Constructing World Class Universities: Lessons for Central Asia

Date: 30 July 2015
Other languages: Русский язык |

 

“The perfect recipe for a world class university combines lots of talent, plenty of resources, a touch of governance and a plan to simmer for a long time,” summarised Mr Jamil Salmi, Global Tertiary Education Expert, during a public lecture on The Challenge of Constructing World Class Universities in Emerging Countries at the University of Central Asia (UCA) in Bishkek on 27 July 2015.

Salmi explained how world class universities should be defined by their outputs, including top graduates recognised by local and international markets, cutting edge research and dynamic knowledge and technology transfer. To achieve this, institutions need resources, talent and balanced undergraduate-graduate enrolment. International dimensions, such as international faculty and students and the use of English as the language of instruction, can further distinguish world class universities from others.

Jamil Salmi’s (centre, standing) lecture  was attended by Adilet Bekboev (front row, extreme left), Deputy Minister of Education and Science, Shamsh Kassim-Lakha (centre), Executive Chairman, UCA Board Executive Committee and Mrs Roza Otunbayeva (right), Former President of the Kyrgyz Republic.

Salmi stressed the need for benchmarking of quality in the development of new universities. He highlighted the benefits of varied resources, including government funding, endowments, tuition and research funds. Uncompromised governance can also bring advantages to institutions, including freedom from civil service rules, institutional autonomy and meritocratic human resource recruitment and management. He described how new universities are successfully relying on national diasporas and scholarships to train young people as important recruitment faculty recruitment strategies.

Salmi described three paths to creating a world class university - merging existing institutions, upgrading an existing institution and creating a new institution from scratch. Each has its own challenges, but he suggested that building a new institution from the ground up, such as Nazarbayev University, Aga Khan University and UCA, may be better since you can introduce new methods to education, avoid inherent challenges faced in upgrading, merging and existing institutions.

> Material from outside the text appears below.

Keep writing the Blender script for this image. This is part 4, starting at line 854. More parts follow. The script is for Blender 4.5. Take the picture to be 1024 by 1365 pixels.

In his lecture, Salmi quoted Mr Shamsh Kassim-Lakha, Executive Chairman of UCA’s Board Executive Committee saying, “A world class university is not like instant coffee; it takes time to develop.”

He concluded by saying that a unique mission that defines your niche and being motivated by a commitment to excellence are key. “Dare to be different. Don’t try to fit into the model defined by somebody else. I think it is very favourable of the University of Central Asia to focus on programmes that are linked to the mountain economy and society,” noted Salmi.

The lecture was attended by Mrs Roza Otunbayeva, Former President of the Kyrgyz Republic, Mr Adilet Bekboev, Deputy Minister of Education and Science, Kassim-Lakha, Mr Jeffrey Belnap, Dean of Global College and University Dean of International Education and Dr Kadisha Dairova, Vice President, Student Affairs, International Cooperation, Government Relations, Nazarbayev University. Belnap and Dairova are both members of UCA’s Undergraduate Advisory Group.

Mrs Roza Otunbayeva addressing the audience. 
 
“In this country, we are trying to really focus on education and the University of Central Asia is one such effort. The experience of UCA is demonstrating how to develop and create a benchmark for education in Kyrgyzstan,” said Otunbayeva.

Salmi, a Moroccan education economist, served as the coordinator of the World Bank's tertiary education programme. Salmi is the principal author of Constructing Knowledge Societies: New Challenges for Tertiary Education and The Challenge of Establishing World Class Universities.